Both Bernoulli’s equation and Newton’s equations use calculus. Calculus works by making visible the infinitesimally small. That’s another example of making the invisible visible.
Here’s another. Two thousand years before we could send spacecraft into outer space to photograph our planet, the Greek mathematician Erastothenes used mathematics to show that the earth was round. Indeed, he calculated its diameter, and hence its curvature, with considerable accuracy.
Physicists are using mathematics to try to see the eventual fate of universe. In this case, the invisible that mathematics makes visible is the invisible of the not yet happened. They have already used mathematics to see into the distant past, making visible the otherwise invisible moments when the universe was first created in what we call the big bang.
Coming back to earth at the present time, how do you “see” what makes pictures and sound of a football fame so miraculously appear on a television screen on the other side of town? One answer is that the pictures and sound are transmitted by radio waves – a kind of electromagnetic radiation. But as with gravity, that just gives the phenomenon a name, it doesn’t help us to “see” it. You need Maxwells’ equation, discovered in the last century, to “see” the otherwise invisible radio waves.

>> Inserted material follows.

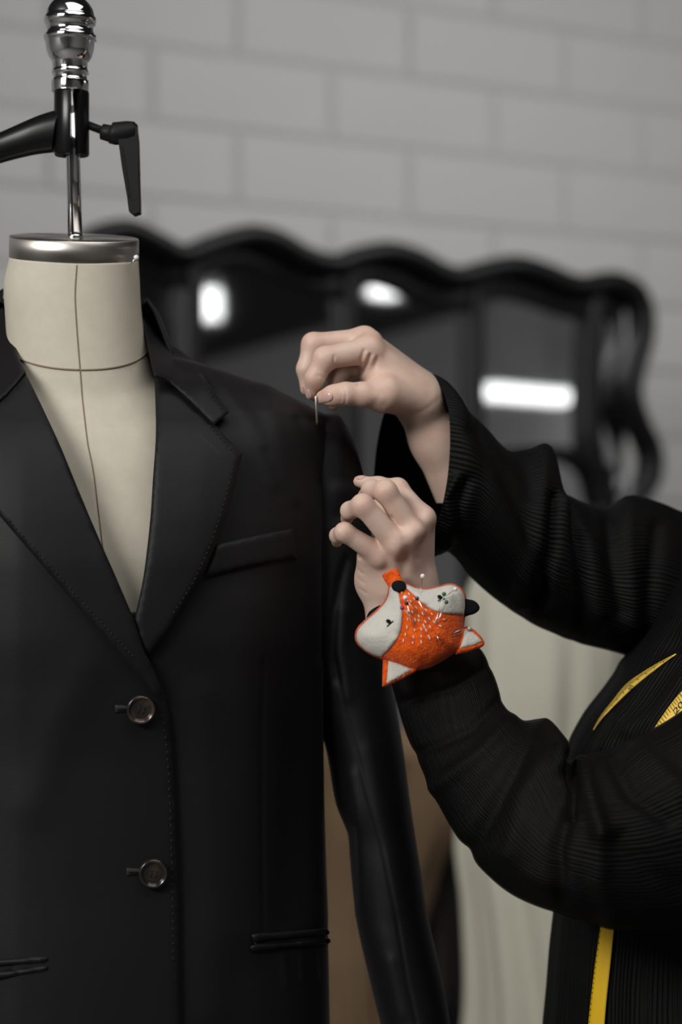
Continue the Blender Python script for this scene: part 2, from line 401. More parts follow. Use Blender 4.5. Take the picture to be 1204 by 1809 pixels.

Mathematics is not some game that people make up, but it is about the patterns that arise in the world around us. Mathematics is not about numbers, but about life. It is about the world in which we live. It is about ideas. And far from being dull and sterile, as is so often portrayed, it is full of creativity. Many people have compared mathematics to music. Certainly the two have a lot in common, including the use of an abstract notation. Indeed, the first thing that strikes anyone who opens a typical book of mathematics is that it is full of symbols – page after page of what looks like a foreign language written n a strange alphabet. In fact, that’s exactly what it is. Mathematicians express their ideas in the language of mathematics.